I am an undergraduate and I am doing my final project about Stokes equations, which can be written in 3-D as:
$${\displaystyle {\begin{aligned}\mu \left({\frac {\partial ^{2}u}{\partial x^{2}}}+{\frac {\partial ^{2}u}{\partial y^{2}}}+{\frac {\partial ^{2}u}{\partial z^{2}}}\right)-{\frac {\partial p}{\partial x}}+f_{x}&=0\\\mu \left({\frac {\partial ^{2}v}{\partial x^{2}}}+{\frac {\partial ^{2}v}{\partial y^{2}}}+{\frac {\partial ^{2}v}{\partial z^{2}}}\right)-{\frac {\partial p}{\partial y}}+f_{y}&=0\\\mu \left({\frac {\partial ^{2}w}{\partial x^{2}}}+{\frac {\partial ^{2}w}{\partial y^{2}}}+{\frac {\partial ^{2}w}{\partial z^{2}}}\right)-{\frac {\partial p}{\partial z}}+f_{z}&=0\\{\partial u \over \partial x}+{\partial v \over \partial y}+{\partial w \over \partial z}&=0\end{aligned}}}$$
I am able to find the fundamental solution. Now, I am trying to find a reference about 3 of the following:
For a rigid body moving on a fluid, how do you find the velocity field of the fluid based on the boundary integral.

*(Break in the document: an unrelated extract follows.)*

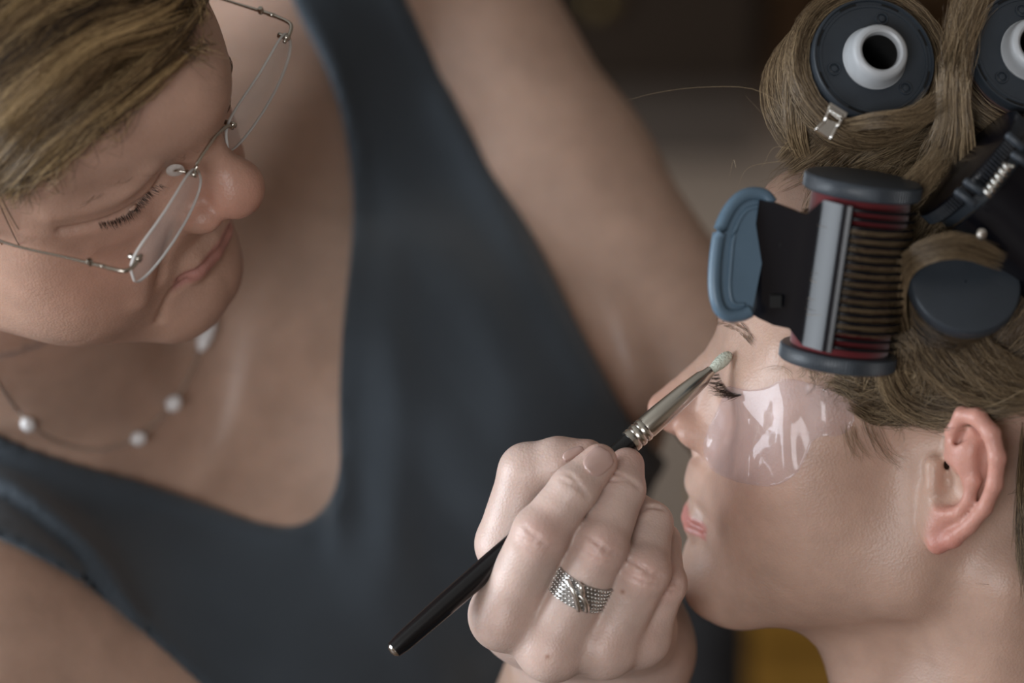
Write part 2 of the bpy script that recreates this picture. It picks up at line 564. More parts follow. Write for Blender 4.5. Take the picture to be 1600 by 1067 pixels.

Find out about the reciprocity relation.
I have found a book by C. POZRIKIDIS regarding these problems, but I cannot really understand the materials. I am writing this post to ask about other references (if any). Please let me know if you guys have any material about these topics. Thank you so much.